Page 83 - BAİBÜ Etkinlik Kataloğu
P. 83
SONUÇ
RAPORU
Gerede Araştırmaları ve Halk Kültürü Sempozyumu’nun amacı, üniversiteyle halkı buluşturmak,
Gerede’nin dericilik, turizm, halk kültürü, dini hayatı, gastronomisi hususlarında sahip olduğu
potansiyeli ortaya koymak ve ilçenin dinamiklerini ve değerlerini açığa çıkararak Gerede arşivi
bünyesinde kayıt altına almaktır. Sempozyumumuza 32 farklı üniversiteden katılım sağlanmıştır.
Sempozyum çerçevesinde 2 çalıştay gerçekleştirilmiştir. Çalıştaylarda 30, sempozyumlarda ise 25
oturumda 142 Bilim insanının hazırladığı 119 bildiri sunulmuştur. 17 hoca önderliğinde 10 atölye,
10 ayrı sergi, 4 canlı performans, 1 müzik dinletisi, 1 defile icra edilmiştir.
Bu amaçlar doğrultusunda değerli katılımcıların sunmuş olduğu bildirilerin ve gerçekleştirilen çeşitli
çalıştayların neticesinde ortaya çıkan sonuç ve önerileri şöyle sıralanabilir:
TARİH VE EDEBİYAT
Gerede ve çevresinde yapılan arkeolojik kazılar sonucunda elde edilen buluntular, Gerede’nin
tarihinin Roma ve Bizans dönemine kadar uzandığını göstermektedir. 1071 Malazgirt Zaferi’nden
sonra Türkmen aşiretlerinin Anadolu’ya gelmesiyle birlikte Gerede ve çevresi de yoğun bir
yerleşime sahne olmuştur.
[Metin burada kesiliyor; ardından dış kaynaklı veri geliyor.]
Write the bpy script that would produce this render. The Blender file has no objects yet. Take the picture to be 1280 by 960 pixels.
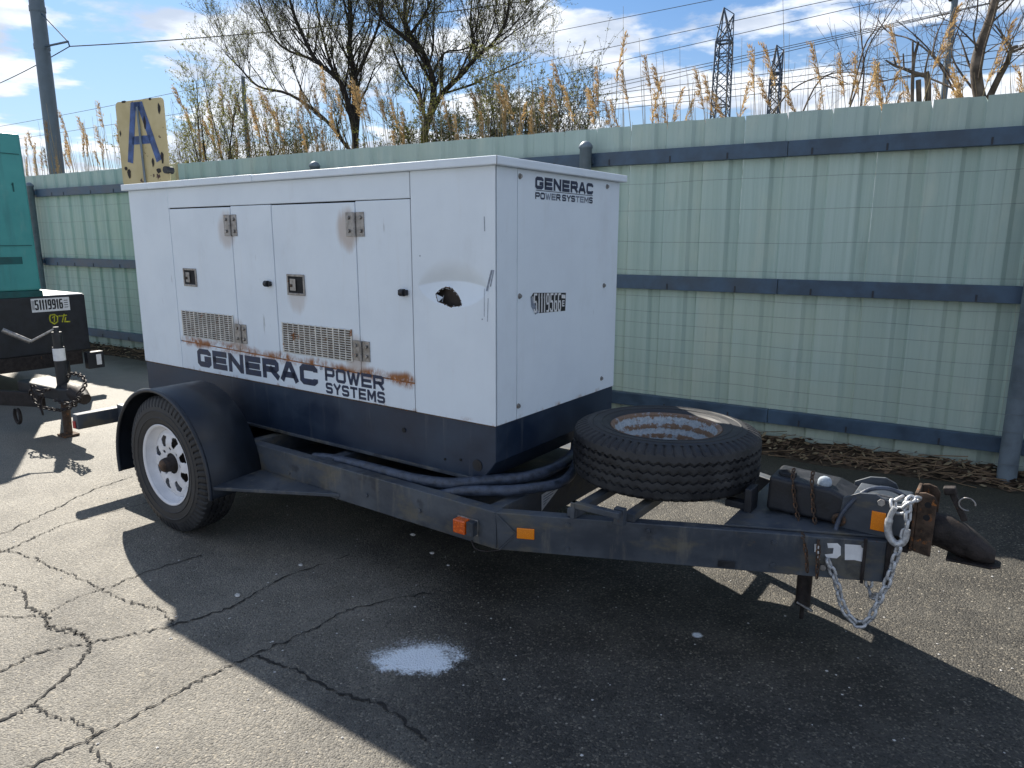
import bpy, bmesh, math, random
from mathutils import Vector, Matrix
random.seed(7)
S = bpy.context.scene
COL = S.collection
R = math.radians

# ------------------------------------------------------------------ camera
F_PX, YAW, PITCH, ROLL, CAM_H = 894.338, 0.54792, 0.20060, 0.00223, 1.6
_f = Vector((-math.sin(YAW)*math.cos(PITCH), math.cos(YAW)*math.cos(PITCH), -math.sin(PITCH)))
_r0 = _f.cross(Vector((0, 0, 1))).normalized(); _u0 = _r0.cross(_f)
_r = _r0*math.cos(ROLL) + _u0*math.sin(ROLL); _u = -_r0*math.sin(ROLL) + _u0*math.cos(ROLL)
CAMP = Vector((0, 0, CAM_H))
cd = bpy.data.cameras.new('camera'); cam = bpy.data.objects.new('camera', cd); COL.objects.link(cam)
cam.matrix_world = Matrix(((_r.x, _u.x, -_f.x, 0), (_r.y, _u.y, -_f.y, 0), (_r.z, _u.z, -_f.z, CAM_H), (0, 0, 0, 1)))
cd.sensor_width = 36; cd.lens = F_PX/1280*36; cd.clip_start = 0.05; cd.clip_end = 3000
S.camera = cam

TO = Vector((-1.64447, 2.56009, 0)); PHI = -0.0703368          # trailer origin and heading
EX = Vector((math.cos(PHI), math.sin(PHI), 0)); EY = Vector((-math.sin(PHI), math.cos(PHI), 0))
def ray(px, py): return _f + _r*((px-640)/F_PX) + _u*((480-py)/F_PX)
def at(px, py, axis, val):                                       # photo point on a world plane
    d = ray(px, py); return CAMP + d*((val-CAMP[axis])/d[axis])
def loc(P): d = P-TO; return Vector((d.dot(EX), d.dot(EY), d.z))
def lat(px, py, axis, val):                                      # photo point on a trailer plane
    d = ray(px, py); dl = Vector((d.dot(EX), d.dot(EY), d.z)); o = loc(CAMP)
    return o + dl*((val-o[axis])/dl[axis])
def wld(x, y, z): return TO + EX*x + EY*y + Vector((0, 0, z))

# ------------------------------------------------------------------ light
_sh = EX*1.05 - EY*0.53 + Vector((0, 0, -1))                     # where a metre of height throws its shadow
SUN_EL = math.atan2(1, math.hypot(_sh.x, _sh.y)); SUN_AZ = math.atan2(-_sh.x, -_sh.y)
sl = bpy.data.lights.new('sun', 'SUN'); sl.energy = 5.0; sl.angle = R(0.55); sl.color = (1, .93, .82)
so = bpy.data.objects.new('sun', sl); COL.objects.link(so)
so.rotation_euler = _sh.to_track_quat('-Z', 'Y').to_euler(); so.location = (-20, 20, 30)
S.view_settings.view_transform = 'Standard'; S.view_settings.look = 'None'; S.view_settings.gamma = 1
S.view_settings.exposure = 0.95
S.view_settings.use_curve_mapping = False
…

Kayı, Avşar, Eymir, Salur ve Yapar gibi 24 Oğuz boyuna ait adların
Gerede’deki yerleşim birimlerine ad olarak verilmiş olması bunun açık bir göstergesidir.
Bugün Gerede ilim camiasında ve bürokraside yetiştirmiş olduğu çok sayıda önemli şahsiyetleriyle
öne çıkmaktadır. Sempozyumda sunulan bildirilerden anlaşılmıştır ki bunun tarihi bir arka planı
bulunmaktadır. Sadece II. Abdülhamit döneminde görev alan 61 kişi tespit edilmiştir. Bunlardan
32’si bürokraside, 15’i sarayda, 14’ü ise ulema sınıfında yer almıştır.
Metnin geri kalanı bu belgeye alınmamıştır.